EADS Eurocopter has signed a cooperation agreement covering the development of a new 16-seat EC175 helicopter, following a year of intense negotiations to detail and develop the general principles laid down in the Agreement signed in October 2004 during President Chirac’s official visit to China. The five-year development phase will be kicked off early in 2006. The new ‘civil’ helicopter is due to make its first flight in 2009, with European and Chinese certification set for 2011, the year in which production is due to start.
The EC175 to be developed by Eurocopter and Chinese firm AVIC II will feature the very latest technological advances in the cockpit and avionics, along with a 5-bladed main rotor that uses the same Spheriflex technology as the EC120 and a high energy absorbing airframe.

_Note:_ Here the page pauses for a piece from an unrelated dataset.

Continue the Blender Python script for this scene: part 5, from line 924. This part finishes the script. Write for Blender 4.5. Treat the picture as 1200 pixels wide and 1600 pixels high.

The EC175 will be certified for two-pilot IFR and single-pilot VFR operations when carrying up to 16 passengers, with a radius of action of 200 nautical miles at a speed of 280 km/h.
Eurocopter and AVIC II will each invest EUR 300 million to develop the new EC175 helicopter. Production will be shared on a 50/50 basis, and each country will have its own assembly line. Sales forecasts for this latest-generation helicopter call for 800 to be sold worldwide over the next 20 years.
Eurocopter President Fabrice Bregie believes that this program guarantees more than 30 years of activity and the creation of 2,000 high tech jobs for Eurocopter and the company’s partners. Over 20 years, he estimates that the program will be worth close to EUR 10 billion.
The EC175 project follows in the footsteps of the past programs, which spawned increasingly tight cooperative ties between Chinese industry and Eurocopter. The licensed production of the Dauphin in 1980 (in service with China’s military as the Z-9), followed by the industrial cooperation on the light EC120 in 1992 (which EADS lists on its web site as civil/military), has paved the way to this more ambitious co-development program. More than 500 EC120s have been sold throughout the world, and EADS says that it’s currently the best seller in its category. An assembly line was inaugurated in 2004 in the Harbin, China plant to satisfy the needs of the growing (by 10-15% annually) Chinese domestic market.
Eurocopter said that it holds a 45% share in the Chinese civil and government/ security helicopter sector, and Eurocopter Vice-President for Asia Mr. Norbert Ducrot estimates that China will need about 300 helicopters before 2015 in light of the 2008 Olympic Games in Beijing and the 2010 Universal Exhibition in Shanghai.